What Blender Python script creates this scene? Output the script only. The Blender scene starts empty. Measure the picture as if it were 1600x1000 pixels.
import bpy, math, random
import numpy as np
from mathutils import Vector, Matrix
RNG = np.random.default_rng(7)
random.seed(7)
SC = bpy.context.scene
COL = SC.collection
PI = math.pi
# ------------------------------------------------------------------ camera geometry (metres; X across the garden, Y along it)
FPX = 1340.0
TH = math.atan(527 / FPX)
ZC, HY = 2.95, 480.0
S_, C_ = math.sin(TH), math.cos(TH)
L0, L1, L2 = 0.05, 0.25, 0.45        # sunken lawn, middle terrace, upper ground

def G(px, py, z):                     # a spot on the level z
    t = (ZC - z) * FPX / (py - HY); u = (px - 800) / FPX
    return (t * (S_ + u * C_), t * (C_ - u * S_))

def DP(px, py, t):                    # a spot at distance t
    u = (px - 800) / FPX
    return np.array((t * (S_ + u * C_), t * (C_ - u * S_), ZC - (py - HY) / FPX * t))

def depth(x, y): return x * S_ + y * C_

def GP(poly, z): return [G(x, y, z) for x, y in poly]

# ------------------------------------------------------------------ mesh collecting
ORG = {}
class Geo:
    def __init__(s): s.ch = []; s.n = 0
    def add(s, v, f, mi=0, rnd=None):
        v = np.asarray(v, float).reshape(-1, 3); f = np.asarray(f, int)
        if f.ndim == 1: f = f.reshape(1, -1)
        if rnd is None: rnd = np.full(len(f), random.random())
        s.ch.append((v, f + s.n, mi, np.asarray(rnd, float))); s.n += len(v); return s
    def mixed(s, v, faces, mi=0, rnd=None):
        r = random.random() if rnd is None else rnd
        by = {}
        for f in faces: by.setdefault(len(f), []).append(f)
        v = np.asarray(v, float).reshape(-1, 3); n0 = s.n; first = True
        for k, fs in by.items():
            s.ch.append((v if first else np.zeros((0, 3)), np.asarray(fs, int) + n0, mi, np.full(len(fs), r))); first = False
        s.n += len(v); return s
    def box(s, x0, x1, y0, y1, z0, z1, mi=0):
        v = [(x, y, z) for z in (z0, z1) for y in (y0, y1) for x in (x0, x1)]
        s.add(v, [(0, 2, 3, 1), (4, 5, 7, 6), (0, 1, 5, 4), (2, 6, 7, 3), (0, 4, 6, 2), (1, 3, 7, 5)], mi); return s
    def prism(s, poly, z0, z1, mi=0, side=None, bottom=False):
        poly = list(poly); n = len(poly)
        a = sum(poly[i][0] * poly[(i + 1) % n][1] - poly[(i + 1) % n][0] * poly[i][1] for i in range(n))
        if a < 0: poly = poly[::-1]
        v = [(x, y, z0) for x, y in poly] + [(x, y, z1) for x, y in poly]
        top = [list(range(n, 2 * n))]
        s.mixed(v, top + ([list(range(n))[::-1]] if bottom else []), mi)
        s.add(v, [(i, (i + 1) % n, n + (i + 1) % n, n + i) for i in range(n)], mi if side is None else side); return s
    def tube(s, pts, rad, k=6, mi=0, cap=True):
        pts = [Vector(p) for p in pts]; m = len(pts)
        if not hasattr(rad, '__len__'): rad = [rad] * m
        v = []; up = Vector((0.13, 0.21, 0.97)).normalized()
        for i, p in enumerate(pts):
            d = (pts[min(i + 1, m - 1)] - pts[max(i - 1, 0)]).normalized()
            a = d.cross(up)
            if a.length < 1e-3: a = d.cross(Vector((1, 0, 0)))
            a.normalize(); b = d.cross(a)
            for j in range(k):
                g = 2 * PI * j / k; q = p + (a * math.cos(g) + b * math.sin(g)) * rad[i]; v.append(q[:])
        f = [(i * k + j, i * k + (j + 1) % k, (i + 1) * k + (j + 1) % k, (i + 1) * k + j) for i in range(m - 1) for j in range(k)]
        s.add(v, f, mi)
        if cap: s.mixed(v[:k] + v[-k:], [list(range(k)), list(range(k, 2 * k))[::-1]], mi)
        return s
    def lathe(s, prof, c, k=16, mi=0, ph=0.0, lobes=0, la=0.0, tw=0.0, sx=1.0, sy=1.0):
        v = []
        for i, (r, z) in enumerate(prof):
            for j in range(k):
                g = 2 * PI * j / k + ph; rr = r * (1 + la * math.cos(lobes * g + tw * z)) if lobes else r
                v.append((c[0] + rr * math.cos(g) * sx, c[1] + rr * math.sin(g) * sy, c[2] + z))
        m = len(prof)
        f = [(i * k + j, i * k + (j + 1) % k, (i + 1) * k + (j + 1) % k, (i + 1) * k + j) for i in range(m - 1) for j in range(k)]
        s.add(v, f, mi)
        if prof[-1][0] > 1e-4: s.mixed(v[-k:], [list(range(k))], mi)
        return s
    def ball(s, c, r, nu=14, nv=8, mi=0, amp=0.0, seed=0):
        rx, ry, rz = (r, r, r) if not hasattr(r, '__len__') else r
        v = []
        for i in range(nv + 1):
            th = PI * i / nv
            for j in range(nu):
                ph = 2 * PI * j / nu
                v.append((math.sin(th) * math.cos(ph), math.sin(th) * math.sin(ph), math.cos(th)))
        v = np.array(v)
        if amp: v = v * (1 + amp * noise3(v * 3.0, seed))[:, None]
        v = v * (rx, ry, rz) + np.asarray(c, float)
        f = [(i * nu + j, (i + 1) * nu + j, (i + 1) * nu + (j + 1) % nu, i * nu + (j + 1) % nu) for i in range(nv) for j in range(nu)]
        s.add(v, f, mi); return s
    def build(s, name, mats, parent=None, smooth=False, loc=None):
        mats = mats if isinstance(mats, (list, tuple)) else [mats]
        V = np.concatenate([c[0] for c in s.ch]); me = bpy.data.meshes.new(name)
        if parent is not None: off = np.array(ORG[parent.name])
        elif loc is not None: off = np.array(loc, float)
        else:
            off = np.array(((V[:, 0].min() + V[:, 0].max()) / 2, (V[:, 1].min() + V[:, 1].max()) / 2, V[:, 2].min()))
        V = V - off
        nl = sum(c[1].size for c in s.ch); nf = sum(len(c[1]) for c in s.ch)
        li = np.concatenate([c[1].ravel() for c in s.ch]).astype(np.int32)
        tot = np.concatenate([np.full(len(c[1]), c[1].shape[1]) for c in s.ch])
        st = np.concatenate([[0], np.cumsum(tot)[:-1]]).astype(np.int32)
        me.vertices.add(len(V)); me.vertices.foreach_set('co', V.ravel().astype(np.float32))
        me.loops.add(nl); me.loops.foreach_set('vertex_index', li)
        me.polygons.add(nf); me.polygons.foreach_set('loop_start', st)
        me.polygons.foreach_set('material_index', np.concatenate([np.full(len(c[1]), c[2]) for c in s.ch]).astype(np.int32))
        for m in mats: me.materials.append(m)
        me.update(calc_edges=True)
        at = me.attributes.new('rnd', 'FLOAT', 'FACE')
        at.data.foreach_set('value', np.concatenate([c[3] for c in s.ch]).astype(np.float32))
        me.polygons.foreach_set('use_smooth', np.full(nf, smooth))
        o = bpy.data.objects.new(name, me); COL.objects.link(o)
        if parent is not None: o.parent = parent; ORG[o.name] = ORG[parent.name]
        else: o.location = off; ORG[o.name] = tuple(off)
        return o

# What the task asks
Output the full listing without altering anything.

# Solved problem
What Blender Python script creates this scene? Output the script only. The Blender scene starts empty. Measure the picture as if it were 1600x1000 pixels.
import bpy, math, random
import numpy as np
from mathutils import Vector, Matrix
RNG = np.random.default_rng(7)
random.seed(7)
SC = bpy.context.scene
COL = SC.collection
PI = math.pi
# ------------------------------------------------------------------ camera geometry (metres; X across the garden, Y along it)
FPX = 1340.0
TH = math.atan(527 / FPX)
ZC, HY = 2.95, 480.0
S_, C_ = math.sin(TH), math.cos(TH)
L0, L1, L2 = 0.05, 0.25, 0.45        # sunken lawn, middle terrace, upper ground

def G(px, py, z):                     # a spot on the level z
    t = (ZC - z) * FPX / (py - HY); u = (px - 800) / FPX
    return (t * (S_ + u * C_), t * (C_ - u * S_))

def DP(px, py, t):                    # a spot at distance t
    u = (px - 800) / FPX
    return np.array((t * (S_ + u * C_), t * (C_ - u * S_), ZC - (py - HY) / FPX * t))

def depth(x, y): return x * S_ + y * C_

def GP(poly, z): return [G(x, y, z) for x, y in poly]

# ------------------------------------------------------------------ mesh collecting
ORG = {}
class Geo:
    def __init__(s): s.ch = []; s.n = 0
    def add(s, v, f, mi=0, rnd=None):
        v = np.asarray(v, float).reshape(-1, 3); f = np.asarray(f, int)
        if f.ndim == 1: f = f.reshape(1, -1)
        if rnd is None: rnd = np.full(len(f), random.random())
        s.ch.append((v, f + s.n, mi, np.asarray(rnd, float))); s.n += len(v); return s
    def mixed(s, v, faces, mi=0, rnd=None):
        r = random.random() if rnd is None else rnd
        by = {}
        for f in faces: by.setdefault(len(f), []).append(f)
        v = np.asarray(v, float).reshape(-1, 3); n0 = s.n; first = True
        for k, fs in by.items():
            s.ch.append((v if first else np.zeros((0, 3)), np.asarray(fs, int) + n0, mi, np.full(len(fs), r))); first = False
        s.n += len(v); return s
    def box(s, x0, x1, y0, y1, z0, z1, mi=0):
        v = [(x, y, z) for z in (z0, z1) for y in (y0, y1) for x in (x0, x1)]
        s.add(v, [(0, 2, 3, 1), (4, 5, 7, 6), (0, 1, 5, 4), (2, 6, 7, 3), (0, 4, 6, 2), (1, 3, 7, 5)], mi); return s
    def prism(s, poly, z0, z1, mi=0, side=None, bottom=False):
        poly = list(poly); n = len(poly)
        a = sum(poly[i][0] * poly[(i + 1) % n][1] - poly[(i + 1) % n][0] * poly[i][1] for i in range(n))
        if a < 0: poly = poly[::-1]
        v = [(x, y, z0) for x, y in poly] + [(x, y, z1) for x, y in poly]
        top = [list(range(n, 2 * n))]
        s.mixed(v, top + ([list(range(n))[::-1]] if bottom else []), mi)
        s.add(v, [(i, (i + 1) % n, n + (i + 1) % n, n + i) for i in range(n)], mi if side is None else side); return s
    def tube(s, pts, rad, k=6, mi=0, cap=True):
        pts = [Vector(p) for p in pts]; m = len(pts)
        if not hasattr(rad, '__len__'): rad = [rad] * m
        v = []; up = Vector((0.13, 0.21, 0.97)).normalized()
        for i, p in enumerate(pts):
            d = (pts[min(i + 1, m - 1)] - pts[max(i - 1, 0)]).normalized()
            a = d.cross(up)
            if a.length < 1e-3: a = d.cross(Vector((1, 0, 0)))
            a.normalize(); b = d.cross(a)
            for j in range(k):
                g = 2 * PI * j / k; q = p + (a * math.cos(g) + b * math.sin(g)) * rad[i]; v.append(q[:])
        f = [(i * k + j, i * k + (j + 1) % k, (i + 1) * k + (j + 1) % k, (i + 1) * k + j) for i in range(m - 1) for j in range(k)]
        s.add(v, f, mi)
        if cap: s.mixed(v[:k] + v[-k:], [list(range(k)), list(range(k, 2 * k))[::-1]], mi)
        return s
    def lathe(s, prof, c, k=16, mi=0, ph=0.0, lobes=0, la=0.0, tw=0.0, sx=1.0, sy=1.0):
        v = []
        for i, (r, z) in enumerate(prof):
            for j in range(k):
                g = 2 * PI * j / k + ph; rr = r * (1 + la * math.cos(lobes * g + tw * z)) if lobes else r
                v.append((c[0] + rr * math.cos(g) * sx, c[1] + rr * math.sin(g) * sy, c[2] + z))
        m = len(prof)
        f = [(i * k + j, i * k + (j + 1) % k, (i + 1) * k + (j + 1) % k, (i + 1) * k + j) for i in range(m - 1) for j in range(k)]
        s.add(v, f, mi)
        if prof[-1][0] > 1e-4: s.mixed(v[-k:], [list(range(k))], mi)
        return s
    def ball(s, c, r, nu=14, nv=8, mi=0, amp=0.0, seed=0):
        rx, ry, rz = (r, r, r) if not hasattr(r, '__len__') else r
        v = []
        for i in range(nv + 1):
            th = PI * i / nv
            for j in range(nu):
                ph = 2 * PI * j / nu
                v.append((math.sin(th) * math.cos(ph), math.sin(th) * math.sin(ph), math.cos(th)))
        v = np.array(v)
        if amp: v = v * (1 + amp * noise3(v * 3.0, seed))[:, None]
        v = v * (rx, ry, rz) + np.asarray(c, float)
        f = [(i * nu + j, (i + 1) * nu + j, (i + 1) * nu + (j + 1) % nu, i * nu + (j + 1) % nu) for i in range(nv) for j in range(nu)]
        s.add(v, f, mi); return s
    def build(s, name, mats, parent=None, smooth=False, loc=None):
        mats = mats if isinstance(mats, (list, tuple)) else [mats]
        V = np.concatenate([c[0] for c in s.ch]); me = bpy.data.meshes.new(name)
        if parent is not None: off = np.array(ORG[parent.name])
        elif loc is not None: off = np.array(loc, float)
        else:
            off = np.array(((V[:, 0].min() + V[:, 0].max()) / 2, (V[:, 1].min() + V[:, 1].max()) / 2, V[:, 2].min()))
        V = V - off
        nl = sum(c[1].size for c in s.ch); nf = sum(len(c[1]) for c in s.ch)
        li = np.concatenate([c[1].ravel() for c in s.ch]).astype(np.int32)
        tot = np.concatenate([np.full(len(c[1]), c[1].shape[1]) for c in s.ch])
        st = np.concatenate([[0], np.cumsum(tot)[:-1]]).astype(np.int32)
        me.vertices.add(len(V)); me.vertices.foreach_set('co', V.ravel().astype(np.float32))
        me.loops.add(nl); me.loops.foreach_set('vertex_index', li)
        me.polygons.add(nf); me.polygons.foreach_set('loop_start', st)
        me.polygons.foreach_set('material_index', np.concatenate([np.full(len(c[1]), c[2]) for c in s.ch]).astype(np.int32))
        for m in mats: me.materials.append(m)
        me.update(calc_edges=True)
        at = me.attributes.new('rnd', 'FLOAT', 'FACE')
        at.data.foreach_set('value', np.concatenate([c[3] for c in s.ch]).astype(np.float32))
        me.polygons.foreach_set('use_smooth', np.full(nf, smooth))
        o = bpy.data.objects.new(name, me); COL.objects.link(o)
        if parent is not None: o.parent = parent; ORG[o.name] = ORG[parent.name]
        else: o.location = off; ORG[o.name] = tuple(off)
        return o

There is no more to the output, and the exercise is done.